RICE BILL TO INSTALL SILENT ALARMS AND EMERGENCY LIGHTS IN SCHOOLS CLEARS BUDGET PANEL

Senator Ronald Rice (D-Essex), sponsor of the legislation creating the Department of Children and Families, speaks at the bill signing ceremony

TRENTON – Legislation sponsored by Senator Ronald L. Rice to require public elementary and secondary schools in New Jersey be equipped with a panic alarm and red emergency light for use in a school security emergencies was approved today by the Senate Budget and Appropriations Committee.

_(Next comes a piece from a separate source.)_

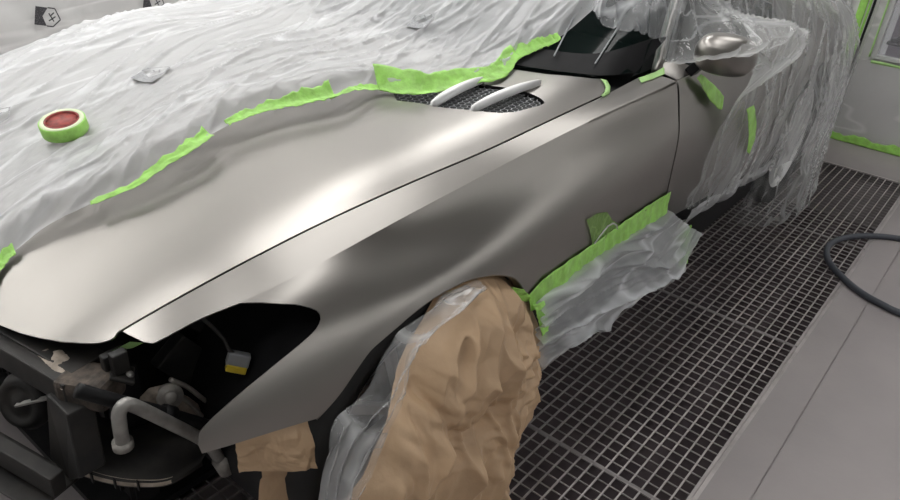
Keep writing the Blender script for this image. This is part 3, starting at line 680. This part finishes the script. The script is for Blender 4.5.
# cast bracket with bolt (points in a tilted plane)
def pl(px, py): return Vector((px, 1.10+(0.0), py))
out = [(.488, 1.08, .529), (.51, 1.08, .54), (.542, 1.08, .53), (.561, 1.08, .503), (.588, 1.08, .47), (.641, 1.08, .381), (.653, 1.08, .35), (.605, 1.08, .346), (.574, 1.08, .392), (.537, 1.08, .461), (.503, 1.08, .494)]
m = MB(); m.prism([(a-.004, b_-.004, c__-.014) for a, b_, c__ in out], (.006, .014, .008)); br = m.build('mounting_bracket', 'cast', car, smooth=False, bevel=.003, label='dusty cast metal bracket with a round bolt')
m = MB(); c_ = Vector((.538, 1.062, .510)); m.lathe([(0, -.012), (.010, -.012), (.014, -.006), (.014, 0), (.024, .001), (.026, .006), (.026, .012)], c_, (.3, .85, -.4), 28); m.build('bolt', 'alu', br)
m = MB(); m.tube(spl([(.505, 1.07, .505), (.53, 1.07, .485), (.565, 1.07, .485), (.60, 1.07, .42), (.635, 1.07, .375)], 30), .004, 8); br2 = m.build('bracket_rib', 'alu', br)
m = MB(); m.tube(spl([(.55, 1.075, .54), (.58, 1.07, .505), (.61, 1.07, .455), (.65, 1.07, .39)], 30), .005, 8); m.build('bracket_rib', 'alu', br)
# chassis rail behind
m = MB(); m.beam((.585, 1.14, .56), (.76, 1.14, .31), .03, .08); m.beam((.60, 1.17, .64), (.80, 1.17, .42), .03, .02); m.build('chassis_rail', 'blackdirty', car, smooth=False, bevel=.004)
m = MB(); m.box((.452, 1.08, .60), (.482, 1.10, .645)); m.box((.445, 1.10, .585), (.49, 1.12, .635)); m.beam((.452, 1.10, .605), (.485, 1.08, .583), .05, .008); m.build('bonnet_catch', 'blackdirty', car, smooth=False, bevel=.003)
m = MB(); m.tube([(.475, 1.085, .588), (.478, 1.077, .594)], .007, 12); m.build('catch_screw', 'pipe', car)
# headlight plug and wire
cc = Vector((.655, 1.0, .569)); R3 = Matrix.Rotation(math.radians(25), 3, 'Y') @ Matrix.Rotation(math.radians(-35), 3, 'Z')
m = MB(); m.box(tuple(cc-Vector((.022, .012, .012))), tuple(cc+Vector((.022, .012, .016))), R3, cc); pg = m.build('headlight_plug', 'connector', car, smooth=False, bevel=.003, label='grey and yellow wiring plug')
m = MB(); m.box(tuple(cc-Vector((.020, .016, .022))), tuple(cc+Vector((.020, .004, -.008))), R3, cc); m.build('plug_cap', 'yellow', pg, smooth=False, bevel=.002)
m = MB(); m.tube(spl([(.652, 1.005, .582), (.642, 1.01, .60), (.64, 1.02, .62), (.62, 1.04, .66), (.60, 1.06, .69)], 20), .004, 8); m.build('plug_wire', 'blackdirty', pg)
# ================================================================ FILM OVER THE BONNET
edge = [(.10,1.50),(.22,1.44),(.34,1.425),(.4366,1.487),(.492,1.505),(.584,1.509),(.66,1.48),(.722,1.457),(.819,1.463),(.88,1.458),(.9617,1.470),(1.034,1.466),(1.174,1.407),(1.28,1.373),(1.367,1.312),(1.395,1.26),(1.43,1.215),(1.50,1.19),(1.57,1.165),(1.65,1.135),(1.72,1.15),(1.79,1.172),(1.86,1.15),(1.92,1.125),(2.0,1.115),(2.079,1.110),(2.15,1.11),(2.3,1.13),(2.6,1.25)]
nE = 420; nV = 230
E2 = spl([(a, c, 0) for a, c in edge], nE)[:, :2]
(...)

“When an emergency situation takes place in a school building, every second counts. Ensuring that school officials have the best tools available to contact law enforcement when they sense that students are at risk of being harmed is critical to protecting the safety and well-being of our children,” said Rice (D-Essex). “In this day and age, all school buildings should be equipped with this technology and if we can provide it we should.”

 

The bill (S-3098) requires that all public elementary and secondary schools be equipped with a panic alarm for use in a school security emergency including, but not limited to, a non-fire evacuation, lockdown, or active shooter situation. The alarm would be an addition to existing security systems. The bill defines a panic alarm as a silent security system signal that can be manually activated to signal a life-threatening or emergency situation that requires a response from law enforcement.
The alarm, which would not be audible within the school building, must be directly linked to local law enforcement and immediately transmit a signal or message to the authorities upon activation. In the case of a school building located in a municipality where there is no police department, the panic alarm would be linked to a location designated by the Superintendent of State Police.

 

The bill also requires that a red emergency light be affixed to the exterior of all public elementary and secondary school buildings in a highly visible location above or near the front entrance visible from the nearest public roadway. In the case of a school building that is not clearly visible from the nearest public roadway, the emergency light would be located on that public roadway. The light would be linked to the school’s panic alarm so that it turns on when the alarm is activated.

 

 

Under the bill, the full cost of these systems shall be funded by the proceeds of bonds authorized to be issued to fund the state share of the costs of Schools Development Authority district school facilities projects, or the state share of the costs of school facilities projects in all other districts.